By Shane Stokes In the wake of David O'Loughlin's recent breaking of the ten-year-old national...

By Shane Stokes

In the wake of David O'Loughlin's recent breaking of the ten-year-old national pursuit record, more international Irish road riders will undertake trials shortly with a view to possible participation in track events at the 2008 Olympics. Professionals riders Mark Scanlon, David McCann, Ciarán Power, and Nicolas Roche are amongst those who have expressed an interest and, according to Cycling Ireland's recently-appointed high performance manager, they will soon have a chance to see what is their potential in this area.

"We've been talking with a lot of the top guys and will have a track-taster for them at the end of November," said Frank Campbell. "It will be held in Ghent and there will be a doctor there doing performance tests on them to see who has the potential to take to that type of racing.
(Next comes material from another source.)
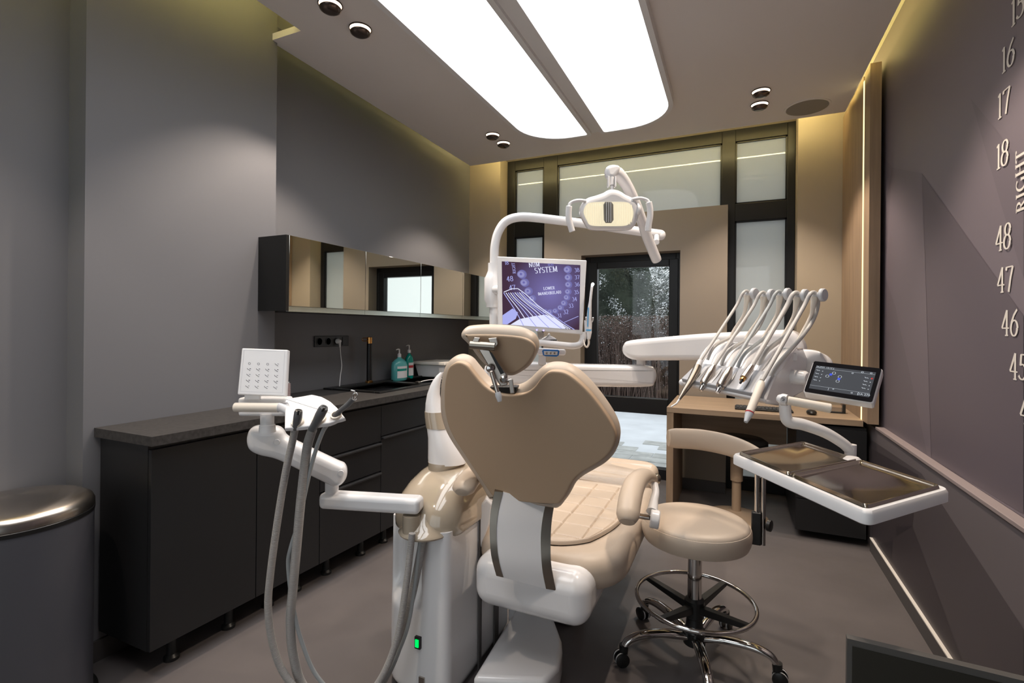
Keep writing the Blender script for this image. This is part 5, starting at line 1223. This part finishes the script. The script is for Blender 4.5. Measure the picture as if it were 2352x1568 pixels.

I think that track will play a much bigger part for Irish cycling from now on; there are more medals up for grabs there and the British model shows what can be achieved.

"Initially it is a short, sharp fix, taking guys that we know are good road men. We have picked time trialists for pursuiting, and we have picked Power more for points and scratch racing."

Campbell says that former world junior champion Mark Scanlon's planned move to the US circuit has coincided with an increase in his motivation, something the Sligoman admits he lacked at times recently while racing on the ProTour scene. "Scanlon is mad keen as well at the moment, due to his change in team and change in surroundings. I'm getting more e-mails from him than I have ever gotten. He has such an interest in what is going on."

Campbell's appointment comes about thanks to funding being made available by the Irish Sports Council for the full-time position. He will work closely with athletes and officials across the disciplines and the Irish federation is hoping that this should do much to enhance the prospects of international success in the years ahead.

Ireland currently lacks an indoor velodrome, but its riders have instead been able to use tracks in Manchester, Newport, and Ghent. There is currently a proposal to build a velodrome in the North of Ireland, but this depends on the granting of funding, something which has yet to be decided. Another tentative plan exists to build a velodrome at Abbotstown in Dublin, but for now, this seems a more uncertain prospect than the one north of the border.